_REQUIREMENTS_
Reproduce the first line and every line after it, exactly, through the one containing "return tab[-1][1]". Leave out the rest.

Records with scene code
====

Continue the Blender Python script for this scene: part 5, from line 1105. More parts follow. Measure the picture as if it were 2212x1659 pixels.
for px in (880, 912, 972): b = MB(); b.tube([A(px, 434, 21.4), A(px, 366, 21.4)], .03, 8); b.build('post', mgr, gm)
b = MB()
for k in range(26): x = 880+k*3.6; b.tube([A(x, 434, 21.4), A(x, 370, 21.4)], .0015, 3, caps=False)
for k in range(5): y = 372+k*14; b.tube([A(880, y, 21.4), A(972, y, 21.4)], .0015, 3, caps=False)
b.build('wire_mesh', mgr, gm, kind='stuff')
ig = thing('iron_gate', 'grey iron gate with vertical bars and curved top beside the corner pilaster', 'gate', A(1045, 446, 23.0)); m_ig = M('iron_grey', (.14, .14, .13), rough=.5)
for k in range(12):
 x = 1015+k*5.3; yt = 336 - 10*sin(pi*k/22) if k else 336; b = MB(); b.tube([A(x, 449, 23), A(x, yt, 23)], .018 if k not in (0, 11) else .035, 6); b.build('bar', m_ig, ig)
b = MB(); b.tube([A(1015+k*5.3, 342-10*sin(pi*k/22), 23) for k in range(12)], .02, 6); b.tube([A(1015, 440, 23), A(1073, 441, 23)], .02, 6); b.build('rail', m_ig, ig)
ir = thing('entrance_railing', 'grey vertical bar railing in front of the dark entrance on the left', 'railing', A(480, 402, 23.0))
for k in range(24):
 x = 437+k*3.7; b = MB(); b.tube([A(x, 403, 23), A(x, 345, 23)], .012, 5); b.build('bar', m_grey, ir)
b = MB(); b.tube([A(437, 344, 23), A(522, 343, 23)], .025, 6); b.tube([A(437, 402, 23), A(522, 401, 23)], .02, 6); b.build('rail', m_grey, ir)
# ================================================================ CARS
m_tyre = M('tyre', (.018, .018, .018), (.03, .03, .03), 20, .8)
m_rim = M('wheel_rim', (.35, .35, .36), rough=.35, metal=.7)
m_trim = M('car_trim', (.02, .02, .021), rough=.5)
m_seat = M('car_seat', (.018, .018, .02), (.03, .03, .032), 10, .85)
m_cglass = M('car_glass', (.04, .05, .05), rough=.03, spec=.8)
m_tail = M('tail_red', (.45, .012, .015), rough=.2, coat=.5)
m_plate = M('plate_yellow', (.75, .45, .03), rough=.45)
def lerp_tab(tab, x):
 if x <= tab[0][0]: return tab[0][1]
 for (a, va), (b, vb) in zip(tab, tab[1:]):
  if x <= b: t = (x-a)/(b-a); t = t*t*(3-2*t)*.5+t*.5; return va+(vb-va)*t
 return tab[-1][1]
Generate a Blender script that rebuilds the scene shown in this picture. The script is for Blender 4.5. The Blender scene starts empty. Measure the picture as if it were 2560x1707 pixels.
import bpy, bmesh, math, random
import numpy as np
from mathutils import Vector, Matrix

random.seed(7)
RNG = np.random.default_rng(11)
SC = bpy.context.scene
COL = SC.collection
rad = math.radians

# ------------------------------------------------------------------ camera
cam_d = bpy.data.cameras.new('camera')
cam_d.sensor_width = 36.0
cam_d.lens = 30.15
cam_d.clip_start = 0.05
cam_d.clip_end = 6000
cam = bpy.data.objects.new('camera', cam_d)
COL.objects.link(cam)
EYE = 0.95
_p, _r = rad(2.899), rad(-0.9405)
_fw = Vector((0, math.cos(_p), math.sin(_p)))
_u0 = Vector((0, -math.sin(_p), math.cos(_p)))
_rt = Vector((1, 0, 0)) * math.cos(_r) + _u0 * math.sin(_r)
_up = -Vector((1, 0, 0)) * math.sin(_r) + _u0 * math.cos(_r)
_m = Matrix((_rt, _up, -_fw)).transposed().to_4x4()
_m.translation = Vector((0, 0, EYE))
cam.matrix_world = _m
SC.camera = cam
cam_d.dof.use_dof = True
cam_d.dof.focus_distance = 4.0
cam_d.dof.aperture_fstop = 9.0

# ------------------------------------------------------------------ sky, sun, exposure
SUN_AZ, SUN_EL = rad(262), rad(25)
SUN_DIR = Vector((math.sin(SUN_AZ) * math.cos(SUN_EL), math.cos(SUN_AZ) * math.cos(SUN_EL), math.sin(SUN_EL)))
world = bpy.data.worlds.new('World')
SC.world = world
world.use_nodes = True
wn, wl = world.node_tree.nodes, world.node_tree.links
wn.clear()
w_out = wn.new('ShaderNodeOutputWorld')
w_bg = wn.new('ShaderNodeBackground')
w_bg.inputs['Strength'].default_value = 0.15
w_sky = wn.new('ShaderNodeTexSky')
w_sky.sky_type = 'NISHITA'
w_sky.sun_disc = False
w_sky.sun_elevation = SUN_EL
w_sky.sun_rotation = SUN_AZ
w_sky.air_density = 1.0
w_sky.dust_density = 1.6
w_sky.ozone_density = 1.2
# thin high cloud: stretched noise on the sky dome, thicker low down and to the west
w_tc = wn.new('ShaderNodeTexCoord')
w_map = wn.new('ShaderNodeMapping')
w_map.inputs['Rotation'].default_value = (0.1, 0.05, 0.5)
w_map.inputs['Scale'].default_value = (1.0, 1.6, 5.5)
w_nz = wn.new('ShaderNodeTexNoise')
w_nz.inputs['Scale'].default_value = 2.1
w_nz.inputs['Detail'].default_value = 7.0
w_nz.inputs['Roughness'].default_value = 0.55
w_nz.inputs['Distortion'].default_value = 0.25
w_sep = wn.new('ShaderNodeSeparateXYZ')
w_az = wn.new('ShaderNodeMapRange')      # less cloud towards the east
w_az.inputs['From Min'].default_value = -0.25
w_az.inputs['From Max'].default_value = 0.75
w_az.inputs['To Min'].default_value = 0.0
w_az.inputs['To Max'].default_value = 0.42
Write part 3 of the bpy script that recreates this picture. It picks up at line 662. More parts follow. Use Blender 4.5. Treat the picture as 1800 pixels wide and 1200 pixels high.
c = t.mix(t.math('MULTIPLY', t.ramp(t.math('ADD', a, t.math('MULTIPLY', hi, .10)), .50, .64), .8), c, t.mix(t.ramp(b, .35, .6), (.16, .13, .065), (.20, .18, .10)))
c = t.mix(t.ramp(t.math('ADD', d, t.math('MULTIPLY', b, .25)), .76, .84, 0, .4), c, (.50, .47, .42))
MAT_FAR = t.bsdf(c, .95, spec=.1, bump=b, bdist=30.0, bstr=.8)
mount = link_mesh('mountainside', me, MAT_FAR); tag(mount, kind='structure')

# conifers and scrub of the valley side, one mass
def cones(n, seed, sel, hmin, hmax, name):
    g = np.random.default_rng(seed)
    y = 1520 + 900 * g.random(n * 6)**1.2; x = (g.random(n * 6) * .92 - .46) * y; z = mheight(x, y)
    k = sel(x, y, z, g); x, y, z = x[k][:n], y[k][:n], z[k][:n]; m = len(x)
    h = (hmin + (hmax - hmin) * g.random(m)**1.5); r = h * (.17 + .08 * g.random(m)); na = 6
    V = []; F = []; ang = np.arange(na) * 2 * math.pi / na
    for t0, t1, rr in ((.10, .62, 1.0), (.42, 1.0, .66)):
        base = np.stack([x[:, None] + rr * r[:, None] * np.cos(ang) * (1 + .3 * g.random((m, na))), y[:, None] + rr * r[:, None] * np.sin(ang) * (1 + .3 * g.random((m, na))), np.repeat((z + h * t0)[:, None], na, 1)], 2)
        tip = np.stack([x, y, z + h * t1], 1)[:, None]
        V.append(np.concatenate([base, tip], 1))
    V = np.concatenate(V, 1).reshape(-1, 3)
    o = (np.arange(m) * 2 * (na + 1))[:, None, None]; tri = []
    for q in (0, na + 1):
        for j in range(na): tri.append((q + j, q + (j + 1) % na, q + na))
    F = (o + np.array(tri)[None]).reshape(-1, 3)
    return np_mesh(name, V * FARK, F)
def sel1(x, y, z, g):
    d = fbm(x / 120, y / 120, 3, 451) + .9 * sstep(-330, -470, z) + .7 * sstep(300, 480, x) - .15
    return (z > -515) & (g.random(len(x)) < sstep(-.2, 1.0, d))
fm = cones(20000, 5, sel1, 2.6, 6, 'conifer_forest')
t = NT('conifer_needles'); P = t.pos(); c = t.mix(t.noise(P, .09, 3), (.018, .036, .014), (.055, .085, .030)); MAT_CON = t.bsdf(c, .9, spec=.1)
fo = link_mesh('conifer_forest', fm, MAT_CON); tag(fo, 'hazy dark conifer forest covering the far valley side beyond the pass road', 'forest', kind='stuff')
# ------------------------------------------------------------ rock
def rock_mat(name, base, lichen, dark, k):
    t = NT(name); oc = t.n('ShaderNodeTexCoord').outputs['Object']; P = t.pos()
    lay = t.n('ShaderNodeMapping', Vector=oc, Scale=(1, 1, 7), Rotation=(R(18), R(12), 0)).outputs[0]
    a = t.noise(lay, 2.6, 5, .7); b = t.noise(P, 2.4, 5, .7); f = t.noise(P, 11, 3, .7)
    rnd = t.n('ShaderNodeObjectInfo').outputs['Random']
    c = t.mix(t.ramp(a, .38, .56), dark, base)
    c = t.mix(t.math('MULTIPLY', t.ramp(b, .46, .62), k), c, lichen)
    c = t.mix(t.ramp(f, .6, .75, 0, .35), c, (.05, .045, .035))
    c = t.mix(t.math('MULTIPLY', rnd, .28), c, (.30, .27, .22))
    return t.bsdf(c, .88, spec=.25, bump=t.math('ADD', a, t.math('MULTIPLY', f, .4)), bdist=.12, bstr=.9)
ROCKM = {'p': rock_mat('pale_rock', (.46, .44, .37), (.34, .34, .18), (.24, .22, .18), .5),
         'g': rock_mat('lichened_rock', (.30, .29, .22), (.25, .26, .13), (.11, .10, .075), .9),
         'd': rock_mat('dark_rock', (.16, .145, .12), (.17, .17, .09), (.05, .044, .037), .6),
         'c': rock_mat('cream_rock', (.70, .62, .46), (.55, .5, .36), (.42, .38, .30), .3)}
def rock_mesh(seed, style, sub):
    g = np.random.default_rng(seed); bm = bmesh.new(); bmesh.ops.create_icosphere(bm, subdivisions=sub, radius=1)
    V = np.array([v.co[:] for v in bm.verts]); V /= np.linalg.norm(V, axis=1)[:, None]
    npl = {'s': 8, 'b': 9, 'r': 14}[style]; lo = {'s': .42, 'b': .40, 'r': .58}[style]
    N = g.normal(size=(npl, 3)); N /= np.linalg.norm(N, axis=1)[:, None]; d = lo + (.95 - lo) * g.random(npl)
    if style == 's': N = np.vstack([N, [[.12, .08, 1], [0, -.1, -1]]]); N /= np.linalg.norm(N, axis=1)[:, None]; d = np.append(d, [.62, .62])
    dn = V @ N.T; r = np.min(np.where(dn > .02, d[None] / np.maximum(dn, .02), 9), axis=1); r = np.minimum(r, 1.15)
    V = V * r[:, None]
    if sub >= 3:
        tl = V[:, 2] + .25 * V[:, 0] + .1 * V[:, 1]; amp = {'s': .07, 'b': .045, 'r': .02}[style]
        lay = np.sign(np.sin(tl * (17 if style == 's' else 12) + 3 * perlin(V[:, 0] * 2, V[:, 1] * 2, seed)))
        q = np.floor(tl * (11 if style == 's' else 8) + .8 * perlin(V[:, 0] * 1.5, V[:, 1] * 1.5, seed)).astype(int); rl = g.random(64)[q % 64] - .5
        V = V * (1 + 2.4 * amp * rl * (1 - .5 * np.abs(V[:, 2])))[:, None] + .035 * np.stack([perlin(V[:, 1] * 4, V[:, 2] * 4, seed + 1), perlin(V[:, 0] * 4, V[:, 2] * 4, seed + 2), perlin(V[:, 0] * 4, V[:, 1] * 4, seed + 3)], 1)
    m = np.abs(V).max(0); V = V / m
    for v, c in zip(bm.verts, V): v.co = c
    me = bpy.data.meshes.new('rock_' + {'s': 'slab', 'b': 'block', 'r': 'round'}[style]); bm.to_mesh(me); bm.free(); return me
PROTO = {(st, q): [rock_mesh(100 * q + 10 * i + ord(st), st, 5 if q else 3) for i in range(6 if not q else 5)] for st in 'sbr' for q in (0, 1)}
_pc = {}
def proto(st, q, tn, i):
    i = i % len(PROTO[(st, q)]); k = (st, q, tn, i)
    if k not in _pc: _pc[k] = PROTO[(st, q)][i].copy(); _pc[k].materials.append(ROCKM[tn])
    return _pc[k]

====

_EXERCISE RESULT_
Continue the Blender Python script for this scene: part 5, from line 1105. More parts follow. Measure the picture as if it were 2212x1659 pixels.
for px in (880, 912, 972): b = MB(); b.tube([A(px, 434, 21.4), A(px, 366, 21.4)], .03, 8); b.build('post', mgr, gm)
b = MB()
for k in range(26): x = 880+k*3.6; b.tube([A(x, 434, 21.4), A(x, 370, 21.4)], .0015, 3, caps=False)
for k in range(5): y = 372+k*14; b.tube([A(880, y, 21.4), A(972, y, 21.4)], .0015, 3, caps=False)
b.build('wire_mesh', mgr, gm, kind='stuff')
ig = thing('iron_gate', 'grey iron gate with vertical bars and curved top beside the corner pilaster', 'gate', A(1045, 446, 23.0)); m_ig = M('iron_grey', (.14, .14, .13), rough=.5)
for k in range(12):
 x = 1015+k*5.3; yt = 336 - 10*sin(pi*k/22) if k else 336; b = MB(); b.tube([A(x, 449, 23), A(x, yt, 23)], .018 if k not in (0, 11) else .035, 6); b.build('bar', m_ig, ig)
b = MB(); b.tube([A(1015+k*5.3, 342-10*sin(pi*k/22), 23) for k in range(12)], .02, 6); b.tube([A(1015, 440, 23), A(1073, 441, 23)], .02, 6); b.build('rail', m_ig, ig)
ir = thing('entrance_railing', 'grey vertical bar railing in front of the dark entrance on the left', 'railing', A(480, 402, 23.0))
for k in range(24):
 x = 437+k*3.7; b = MB(); b.tube([A(x, 403, 23), A(x, 345, 23)], .012, 5); b.build('bar', m_grey, ir)
b = MB(); b.tube([A(437, 344, 23), A(522, 343, 23)], .025, 6); b.tube([A(437, 402, 23), A(522, 401, 23)], .02, 6); b.build('rail', m_grey, ir)
# ================================================================ CARS
m_tyre = M('tyre', (.018, .018, .018), (.03, .03, .03), 20, .8)
m_rim = M('wheel_rim', (.35, .35, .36), rough=.35, metal=.7)
m_trim = M('car_trim', (.02, .02, .021), rough=.5)
m_seat = M('car_seat', (.018, .018, .02), (.03, .03, .032), 10, .85)
m_cglass = M('car_glass', (.04, .05, .05), rough=.03, spec=.8)
m_tail = M('tail_red', (.45, .012, .015), rough=.2, coat=.5)
m_plate = M('plate_yellow', (.75, .45, .03), rough=.45)
def lerp_tab(tab, x):
 if x <= tab[0][0]: return tab[0][1]
 for (a, va), (b, vb) in zip(tab, tab[1:]):
  if x <= b: t = (x-a)/(b-a); t = t*t*(3-2*t)*.5+t*.5; return va+(vb-va)*t
 return tab[-1][1]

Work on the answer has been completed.